The Ministry of Manpower and Immigration forged an agreement between the workers’ representatives and the company management at the end of last year. The agreement bound the management to give the first shift workers a rest day after every five days of work, whereas the second and third shift workers were given two days, one of which was from the accrued annual leave. Moreover, the shifts were to be rotated and the total annual leave for all workers was to amount to 34 days in addition to six days of unscheduled leave, whereas seven days of unscheduled leave were approved by the Ministerial Decree concerning difficult, dangerous, or health hazardous works. The management, however, abstained from abiding with the agreement later on.

The workers explained that they are also protesting against the Minister of Public Business Sector’s decision to stop cashing the monthly profits which amount to EGP 1,000 to be added to the salary of EGP 1,300 of the workers who spent more than 20 years working for the company. Lately, the company was also intransigent with them and refused to pay them July’s salary before the holidays of Eid al-Adha which deprived them of the ability to celebrate the feast.

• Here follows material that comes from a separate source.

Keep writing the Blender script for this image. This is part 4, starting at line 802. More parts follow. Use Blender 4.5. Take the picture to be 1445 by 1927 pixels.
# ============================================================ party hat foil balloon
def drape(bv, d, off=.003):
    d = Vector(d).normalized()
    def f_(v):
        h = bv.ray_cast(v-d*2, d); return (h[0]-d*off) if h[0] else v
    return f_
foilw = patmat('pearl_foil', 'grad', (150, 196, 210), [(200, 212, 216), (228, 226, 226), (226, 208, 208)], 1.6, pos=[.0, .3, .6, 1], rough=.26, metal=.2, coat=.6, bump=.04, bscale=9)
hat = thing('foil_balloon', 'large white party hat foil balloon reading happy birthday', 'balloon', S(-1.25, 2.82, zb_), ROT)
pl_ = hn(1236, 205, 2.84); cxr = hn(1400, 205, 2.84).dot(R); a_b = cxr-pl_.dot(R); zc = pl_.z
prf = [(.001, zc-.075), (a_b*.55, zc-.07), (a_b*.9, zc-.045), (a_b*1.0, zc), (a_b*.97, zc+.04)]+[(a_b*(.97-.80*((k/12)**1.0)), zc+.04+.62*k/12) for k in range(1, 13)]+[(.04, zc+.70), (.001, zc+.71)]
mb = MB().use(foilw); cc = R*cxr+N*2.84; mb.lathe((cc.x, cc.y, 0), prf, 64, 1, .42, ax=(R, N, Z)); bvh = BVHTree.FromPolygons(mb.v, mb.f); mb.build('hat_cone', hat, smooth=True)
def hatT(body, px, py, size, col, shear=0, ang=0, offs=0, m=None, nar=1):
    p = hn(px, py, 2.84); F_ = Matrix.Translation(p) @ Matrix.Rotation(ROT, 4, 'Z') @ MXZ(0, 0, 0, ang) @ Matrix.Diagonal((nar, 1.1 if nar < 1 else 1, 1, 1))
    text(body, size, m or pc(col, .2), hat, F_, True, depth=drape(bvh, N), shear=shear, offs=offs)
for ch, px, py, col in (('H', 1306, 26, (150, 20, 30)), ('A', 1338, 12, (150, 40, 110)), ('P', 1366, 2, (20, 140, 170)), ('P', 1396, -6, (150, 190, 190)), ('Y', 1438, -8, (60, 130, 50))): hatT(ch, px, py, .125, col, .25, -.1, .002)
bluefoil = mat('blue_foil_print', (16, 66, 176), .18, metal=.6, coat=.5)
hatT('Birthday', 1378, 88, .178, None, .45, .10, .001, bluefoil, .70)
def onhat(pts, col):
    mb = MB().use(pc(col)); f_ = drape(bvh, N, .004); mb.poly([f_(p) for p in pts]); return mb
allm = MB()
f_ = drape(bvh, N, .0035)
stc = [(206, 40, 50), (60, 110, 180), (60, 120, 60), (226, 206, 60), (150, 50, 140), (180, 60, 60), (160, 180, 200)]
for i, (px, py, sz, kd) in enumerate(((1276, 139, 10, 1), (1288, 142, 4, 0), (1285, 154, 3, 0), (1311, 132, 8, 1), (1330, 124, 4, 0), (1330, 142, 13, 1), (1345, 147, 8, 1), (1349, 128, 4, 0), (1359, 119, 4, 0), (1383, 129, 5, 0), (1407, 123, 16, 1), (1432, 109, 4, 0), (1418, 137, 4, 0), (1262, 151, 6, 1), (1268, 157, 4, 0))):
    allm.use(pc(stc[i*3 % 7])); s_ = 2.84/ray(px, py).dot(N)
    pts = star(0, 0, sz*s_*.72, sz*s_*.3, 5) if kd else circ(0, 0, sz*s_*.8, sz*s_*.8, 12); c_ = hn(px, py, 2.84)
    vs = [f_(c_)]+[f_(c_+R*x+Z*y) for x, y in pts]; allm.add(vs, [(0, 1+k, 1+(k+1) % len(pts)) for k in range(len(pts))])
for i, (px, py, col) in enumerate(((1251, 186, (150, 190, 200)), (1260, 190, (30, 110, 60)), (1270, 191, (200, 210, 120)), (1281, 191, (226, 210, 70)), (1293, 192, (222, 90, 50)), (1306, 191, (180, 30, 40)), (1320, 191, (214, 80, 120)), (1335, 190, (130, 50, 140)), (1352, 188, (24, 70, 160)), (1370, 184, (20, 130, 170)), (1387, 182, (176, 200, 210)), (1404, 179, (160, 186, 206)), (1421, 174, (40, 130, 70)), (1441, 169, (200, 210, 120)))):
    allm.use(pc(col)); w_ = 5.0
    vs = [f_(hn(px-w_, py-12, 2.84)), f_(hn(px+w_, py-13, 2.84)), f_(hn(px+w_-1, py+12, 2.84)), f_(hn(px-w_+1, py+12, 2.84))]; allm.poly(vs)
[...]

Private sources from within the sit-in told Egypt Watch that the National Security Administration in Monufia Governorate summoned 11 of the picketing workers and threatened to arrest them and to fabricate political prosecutions of belonging to the Muslim Brotherhood as a method to intimidate them into dispersing their sit-in. According to the sources, these threats were made in support of the former minister who has strong ties with al-Sisi’s regime.

Since Abdel Fattah al-Sisi assumed the presidency in 2014, a set of laws were passed incriminating protests and demonstrations to make the workers and protesters liable to be subjected to arrest by the National Security Service.